--- Begin Supplied information ---
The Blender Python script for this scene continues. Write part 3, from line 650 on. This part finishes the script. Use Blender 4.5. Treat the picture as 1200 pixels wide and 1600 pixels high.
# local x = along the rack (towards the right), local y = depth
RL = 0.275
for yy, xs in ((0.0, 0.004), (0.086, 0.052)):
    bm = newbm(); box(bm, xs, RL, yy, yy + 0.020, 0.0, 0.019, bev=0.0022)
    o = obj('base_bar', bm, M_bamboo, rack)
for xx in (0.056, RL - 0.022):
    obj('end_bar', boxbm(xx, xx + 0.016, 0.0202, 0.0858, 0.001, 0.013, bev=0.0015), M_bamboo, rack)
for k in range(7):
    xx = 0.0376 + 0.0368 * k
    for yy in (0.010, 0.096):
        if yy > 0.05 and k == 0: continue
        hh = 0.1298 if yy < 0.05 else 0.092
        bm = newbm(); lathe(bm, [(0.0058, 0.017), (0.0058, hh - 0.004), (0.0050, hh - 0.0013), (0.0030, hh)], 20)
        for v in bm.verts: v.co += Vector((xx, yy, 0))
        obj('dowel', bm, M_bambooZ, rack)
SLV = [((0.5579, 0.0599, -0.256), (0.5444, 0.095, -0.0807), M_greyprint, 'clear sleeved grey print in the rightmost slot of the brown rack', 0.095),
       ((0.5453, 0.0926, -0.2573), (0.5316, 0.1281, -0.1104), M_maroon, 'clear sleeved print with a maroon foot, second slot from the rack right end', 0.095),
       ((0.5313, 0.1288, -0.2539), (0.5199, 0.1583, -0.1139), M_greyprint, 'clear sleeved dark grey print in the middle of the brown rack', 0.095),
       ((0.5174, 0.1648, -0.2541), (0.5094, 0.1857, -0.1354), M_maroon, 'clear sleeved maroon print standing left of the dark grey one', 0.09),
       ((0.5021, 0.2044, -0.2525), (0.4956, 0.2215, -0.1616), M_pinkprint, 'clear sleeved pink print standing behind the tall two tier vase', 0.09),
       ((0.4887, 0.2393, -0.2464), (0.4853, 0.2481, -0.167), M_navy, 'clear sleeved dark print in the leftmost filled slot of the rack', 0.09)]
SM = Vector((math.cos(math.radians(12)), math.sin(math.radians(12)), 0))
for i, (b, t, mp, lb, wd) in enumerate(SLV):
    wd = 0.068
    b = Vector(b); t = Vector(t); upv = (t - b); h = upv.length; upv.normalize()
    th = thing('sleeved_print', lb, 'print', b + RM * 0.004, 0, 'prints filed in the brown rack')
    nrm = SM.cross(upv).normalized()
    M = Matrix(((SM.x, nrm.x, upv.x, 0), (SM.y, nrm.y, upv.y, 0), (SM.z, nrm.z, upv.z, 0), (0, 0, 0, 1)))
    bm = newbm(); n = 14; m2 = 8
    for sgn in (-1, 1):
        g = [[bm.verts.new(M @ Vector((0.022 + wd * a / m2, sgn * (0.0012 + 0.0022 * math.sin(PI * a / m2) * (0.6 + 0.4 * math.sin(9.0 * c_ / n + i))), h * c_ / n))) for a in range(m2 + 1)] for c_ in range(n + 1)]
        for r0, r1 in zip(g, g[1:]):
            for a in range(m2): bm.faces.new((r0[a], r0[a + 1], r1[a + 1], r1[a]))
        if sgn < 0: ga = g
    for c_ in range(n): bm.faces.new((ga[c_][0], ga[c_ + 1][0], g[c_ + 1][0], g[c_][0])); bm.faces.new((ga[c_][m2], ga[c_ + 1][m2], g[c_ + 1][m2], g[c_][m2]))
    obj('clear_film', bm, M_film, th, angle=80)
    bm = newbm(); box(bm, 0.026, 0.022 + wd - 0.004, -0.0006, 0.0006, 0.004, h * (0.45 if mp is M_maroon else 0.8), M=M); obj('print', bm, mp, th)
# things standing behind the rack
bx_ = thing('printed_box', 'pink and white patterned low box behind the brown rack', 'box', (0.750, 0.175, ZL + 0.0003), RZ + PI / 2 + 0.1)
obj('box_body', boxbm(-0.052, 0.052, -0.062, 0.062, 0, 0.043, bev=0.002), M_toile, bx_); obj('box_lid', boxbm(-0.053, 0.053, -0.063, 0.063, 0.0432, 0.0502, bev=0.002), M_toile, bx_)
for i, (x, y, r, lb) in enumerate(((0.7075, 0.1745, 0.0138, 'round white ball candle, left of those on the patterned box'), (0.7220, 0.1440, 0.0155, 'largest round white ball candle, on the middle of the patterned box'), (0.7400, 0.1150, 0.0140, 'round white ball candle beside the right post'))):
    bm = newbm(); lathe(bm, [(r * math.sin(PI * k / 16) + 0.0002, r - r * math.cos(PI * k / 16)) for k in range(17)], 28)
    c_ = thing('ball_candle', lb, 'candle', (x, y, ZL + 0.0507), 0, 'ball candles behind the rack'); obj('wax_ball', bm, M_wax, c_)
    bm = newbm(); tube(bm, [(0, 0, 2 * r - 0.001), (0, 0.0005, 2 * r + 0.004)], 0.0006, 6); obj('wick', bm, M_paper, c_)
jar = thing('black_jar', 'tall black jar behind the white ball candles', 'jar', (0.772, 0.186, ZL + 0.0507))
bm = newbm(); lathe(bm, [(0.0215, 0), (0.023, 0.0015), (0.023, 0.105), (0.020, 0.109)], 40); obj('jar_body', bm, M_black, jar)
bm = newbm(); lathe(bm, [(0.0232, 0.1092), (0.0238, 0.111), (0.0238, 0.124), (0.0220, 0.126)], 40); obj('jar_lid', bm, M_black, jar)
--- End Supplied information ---
Every line above should be retyped exactly as given.

### [Reply]
The Blender Python script for this scene continues. Write part 3, from line 650 on. This part finishes the script. Use Blender 4.5. Treat the picture as 1200 pixels wide and 1600 pixels high.
# local x = along the rack (towards the right), local y = depth
RL = 0.275
for yy, xs in ((0.0, 0.004), (0.086, 0.052)):
    bm = newbm(); box(bm, xs, RL, yy, yy + 0.020, 0.0, 0.019, bev=0.0022)
    o = obj('base_bar', bm, M_bamboo, rack)
for xx in (0.056, RL - 0.022):
    obj('end_bar', boxbm(xx, xx + 0.016, 0.0202, 0.0858, 0.001, 0.013, bev=0.0015), M_bamboo, rack)
for k in range(7):
    xx = 0.0376 + 0.0368 * k
    for yy in (0.010, 0.096):
        if yy > 0.05 and k == 0: continue
        hh = 0.1298 if yy < 0.05 else 0.092
        bm = newbm(); lathe(bm, [(0.0058, 0.017), (0.0058, hh - 0.004), (0.0050, hh - 0.0013), (0.0030, hh)], 20)
        for v in bm.verts: v.co += Vector((xx, yy, 0))
        obj('dowel', bm, M_bambooZ, rack)
SLV = [((0.5579, 0.0599, -0.256), (0.5444, 0.095, -0.0807), M_greyprint, 'clear sleeved grey print in the rightmost slot of the brown rack', 0.095),
       ((0.5453, 0.0926, -0.2573), (0.5316, 0.1281, -0.1104), M_maroon, 'clear sleeved print with a maroon foot, second slot from the rack right end', 0.095),
       ((0.5313, 0.1288, -0.2539), (0.5199, 0.1583, -0.1139), M_greyprint, 'clear sleeved dark grey print in the middle of the brown rack', 0.095),
       ((0.5174, 0.1648, -0.2541), (0.5094, 0.1857, -0.1354), M_maroon, 'clear sleeved maroon print standing left of the dark grey one', 0.09),
       ((0.5021, 0.2044, -0.2525), (0.4956, 0.2215, -0.1616), M_pinkprint, 'clear sleeved pink print standing behind the tall two tier vase', 0.09),
       ((0.4887, 0.2393, -0.2464), (0.4853, 0.2481, -0.167), M_navy, 'clear sleeved dark print in the leftmost filled slot of the rack', 0.09)]
SM = Vector((math.cos(math.radians(12)), math.sin(math.radians(12)), 0))
for i, (b, t, mp, lb, wd) in enumerate(SLV):
    wd = 0.068
    b = Vector(b); t = Vector(t); upv = (t - b); h = upv.length; upv.normalize()
    th = thing('sleeved_print', lb, 'print', b + RM * 0.004, 0, 'prints filed in the brown rack')
    nrm = SM.cross(upv).normalized()
    M = Matrix(((SM.x, nrm.x, upv.x, 0), (SM.y, nrm.y, upv.y, 0), (SM.z, nrm.z, upv.z, 0), (0, 0, 0, 1)))
    bm = newbm(); n = 14; m2 = 8
    for sgn in (-1, 1):
        g = [[bm.verts.new(M @ Vector((0.022 + wd * a / m2, sgn * (0.0012 + 0.0022 * math.sin(PI * a / m2) * (0.6 + 0.4 * math.sin(9.0 * c_ / n + i))), h * c_ / n))) for a in range(m2 + 1)] for c_ in range(n + 1)]
        for r0, r1 in zip(g, g[1:]):
            for a in range(m2): bm.faces.new((r0[a], r0[a + 1], r1[a + 1], r1[a]))
        if sgn < 0: ga = g
    for c_ in range(n): bm.faces.new((ga[c_][0], ga[c_ + 1][0], g[c_ + 1][0], g[c_][0])); bm.faces.new((ga[c_][m2], ga[c_ + 1][m2], g[c_ + 1][m2], g[c_][m2]))
    obj('clear_film', bm, M_film, th, angle=80)
    bm = newbm(); box(bm, 0.026, 0.022 + wd - 0.004, -0.0006, 0.0006, 0.004, h * (0.45 if mp is M_maroon else 0.8), M=M); obj('print', bm, mp, th)
# things standing behind the rack
bx_ = thing('printed_box', 'pink and white patterned low box behind the brown rack', 'box', (0.750, 0.175, ZL + 0.0003), RZ + PI / 2 + 0.1)
obj('box_body', boxbm(-0.052, 0.052, -0.062, 0.062, 0, 0.043, bev=0.002), M_toile, bx_); obj('box_lid', boxbm(-0.053, 0.053, -0.063, 0.063, 0.0432, 0.0502, bev=0.002), M_toile, bx_)
for i, (x, y, r, lb) in enumerate(((0.7075, 0.1745, 0.0138, 'round white ball candle, left of those on the patterned box'), (0.7220, 0.1440, 0.0155, 'largest round white ball candle, on the middle of the patterned box'), (0.7400, 0.1150, 0.0140, 'round white ball candle beside the right post'))):
    bm = newbm(); lathe(bm, [(r * math.sin(PI * k / 16) + 0.0002, r - r * math.cos(PI * k / 16)) for k in range(17)], 28)
    c_ = thing('ball_candle', lb, 'candle', (x, y, ZL + 0.0507), 0, 'ball candles behind the rack'); obj('wax_ball', bm, M_wax, c_)
    bm = newbm(); tube(bm, [(0, 0, 2 * r - 0.001), (0, 0.0005, 2 * r + 0.004)], 0.0006, 6); obj('wick', bm, M_paper, c_)
jar = thing('black_jar', 'tall black jar behind the white ball candles', 'jar', (0.772, 0.186, ZL + 0.0507))
bm = newbm(); lathe(bm, [(0.0215, 0), (0.023, 0.0015), (0.023, 0.105), (0.020, 0.109)], 40); obj('jar_body', bm, M_black, jar)
bm = newbm(); lathe(bm, [(0.0232, 0.1092), (0.0238, 0.111), (0.0238, 0.124), (0.0220, 0.126)], 40); obj('jar_lid', bm, M_black, jar)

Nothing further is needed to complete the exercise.